• Information provided:
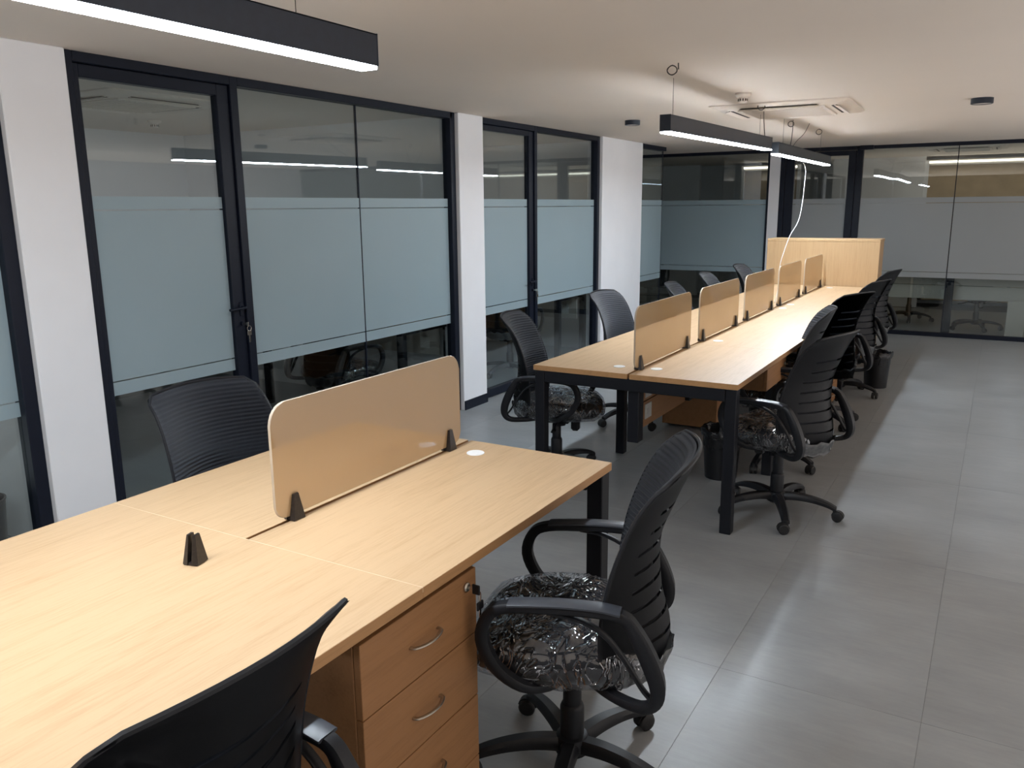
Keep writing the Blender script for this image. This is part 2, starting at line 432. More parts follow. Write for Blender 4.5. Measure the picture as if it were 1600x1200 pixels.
def key(bm, p, ax, down=True, s=1.0):
    """a key hanging from p: split ring, bow, blade; ax is the horizontal direction of the bow"""
    p = Vector(p); ax = Vector(ax)
    tube(bm, [p+Vector((0,0,-0.014*s))+ax*0.012*s*math.cos(t)+Vector((0,0,0.012*s*math.sin(t))) for t in [2*PI*i/14 for i in range(14)]], 0.0013*s, 5, closed=True)
    c = p+Vector((0,0,-0.036*s)); n = ax.cross(Vector((0,0,1)))
    rot = Matrix((ax, n, Vector((0,0,1)))).transposed()
    bx(bm, c, (0.024*s, 0.003*s, 0.022*s), 0.001, rot); bx(bm, c+Vector((0,0,-0.027*s)), (0.008*s, 0.0024*s, 0.034*s), 0.0006, rot)
def keys_door(k, label):
    b = BM()
    bx(b, (k[0]+0.012, k[1], k[2]), (0.024, 0.003, 0.010)); bx(b, (k[0]+0.03, k[1], k[2]), (0.018, 0.004, 0.022), 0.001)
    key(b, (k[0]+0.036, k[1]+0.004, k[2]-0.008), (0, 1, 0), s=1.15)
    o = obj('keys', b, 'chrome', None, False); tag(o, label, 'keys'); return o
keys_door(k1, 'pale keys hanging in the lock of the nearer glass door, left of the tan divider')
keys_door(k2, 'small pale keys in the lock of the farther glass door, left of the white column')
# window_2: two frameless panes right of door_1
w2 = emp('window_2')
bar(w2, (FX0, 2.45, H-0.045), (FX1, 4.455, H)); bar(w2, (FX0, 2.45, 0), (FX1, 4.455, 0.05)); bar(w2, (FX0, 4.425, 0), (FX1, 4.485, H))
pane(w2, 'x', XG, 2.45, 3.424, 0.05, H-0.045, 1); pane(w2, 'x', XG, 3.432, 4.425, 0.05, H-0.045, 1)
bar(w2, (XG-0.006, 3.4235, 0.05), (XG+0.0075, 3.4325, H-0.045), 'glazing_joint', 0)
w3 = emp('window_3')
bar(w3, (FX0, 5.755, H-0.045), (FX1, 7.02, H)); bar(w3, (FX0, 5.755, 0), (FX1, 7.02, 0.05)); bar(w3, (FX0, 7.02, 0), (FX1, 7.07, H))
pane(w3, 'x', XG, 5.755, 7.02, 0.05, H-0.045, 1)
# window_4: glass beyond the white wall, ending in a free edge
w4 = emp('window_4')
bar(w4, (FX0, 8.15, H-0.045), (FX1, 8.985, H)); bar(w4, (FX0, 8.15, 0), (FX1, 8.985, 0.05))
bar(w4, (XG-0.008, 8.975, 0.05), (XG+0.008, 8.985, H-0.045), 'glazing_joint', 0)
pane(w4, 'x', XG, 8.15, 8.975, 0.05, H-0.045, 1)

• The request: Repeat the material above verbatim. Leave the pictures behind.

• Written solution:
Keep writing the Blender script for this image. This is part 2, starting at line 432. More parts follow. Write for Blender 4.5. Measure the picture as if it were 1600x1200 pixels.
def key(bm, p, ax, down=True, s=1.0):
    """a key hanging from p: split ring, bow, blade; ax is the horizontal direction of the bow"""
    p = Vector(p); ax = Vector(ax)
    tube(bm, [p+Vector((0,0,-0.014*s))+ax*0.012*s*math.cos(t)+Vector((0,0,0.012*s*math.sin(t))) for t in [2*PI*i/14 for i in range(14)]], 0.0013*s, 5, closed=True)
    c = p+Vector((0,0,-0.036*s)); n = ax.cross(Vector((0,0,1)))
    rot = Matrix((ax, n, Vector((0,0,1)))).transposed()
    bx(bm, c, (0.024*s, 0.003*s, 0.022*s), 0.001, rot); bx(bm, c+Vector((0,0,-0.027*s)), (0.008*s, 0.0024*s, 0.034*s), 0.0006, rot)
def keys_door(k, label):
    b = BM()
    bx(b, (k[0]+0.012, k[1], k[2]), (0.024, 0.003, 0.010)); bx(b, (k[0]+0.03, k[1], k[2]), (0.018, 0.004, 0.022), 0.001)
    key(b, (k[0]+0.036, k[1]+0.004, k[2]-0.008), (0, 1, 0), s=1.15)
    o = obj('keys', b, 'chrome', None, False); tag(o, label, 'keys'); return o
keys_door(k1, 'pale keys hanging in the lock of the nearer glass door, left of the tan divider')
keys_door(k2, 'small pale keys in the lock of the farther glass door, left of the white column')
# window_2: two frameless panes right of door_1
w2 = emp('window_2')
bar(w2, (FX0, 2.45, H-0.045), (FX1, 4.455, H)); bar(w2, (FX0, 2.45, 0), (FX1, 4.455, 0.05)); bar(w2, (FX0, 4.425, 0), (FX1, 4.485, H))
pane(w2, 'x', XG, 2.45, 3.424, 0.05, H-0.045, 1); pane(w2, 'x', XG, 3.432, 4.425, 0.05, H-0.045, 1)
bar(w2, (XG-0.006, 3.4235, 0.05), (XG+0.0075, 3.4325, H-0.045), 'glazing_joint', 0)
w3 = emp('window_3')
bar(w3, (FX0, 5.755, H-0.045), (FX1, 7.02, H)); bar(w3, (FX0, 5.755, 0), (FX1, 7.02, 0.05)); bar(w3, (FX0, 7.02, 0), (FX1, 7.07, H))
pane(w3, 'x', XG, 5.755, 7.02, 0.05, H-0.045, 1)
# window_4: glass beyond the white wall, ending in a free edge
w4 = emp('window_4')
bar(w4, (FX0, 8.15, H-0.045), (FX1, 8.985, H)); bar(w4, (FX0, 8.15, 0), (FX1, 8.985, 0.05))
bar(w4, (XG-0.008, 8.975, 0.05), (XG+0.008, 8.985, H-0.045), 'glazing_joint', 0)
pane(w4, 'x', XG, 8.15, 8.975, 0.05, H-0.045, 1)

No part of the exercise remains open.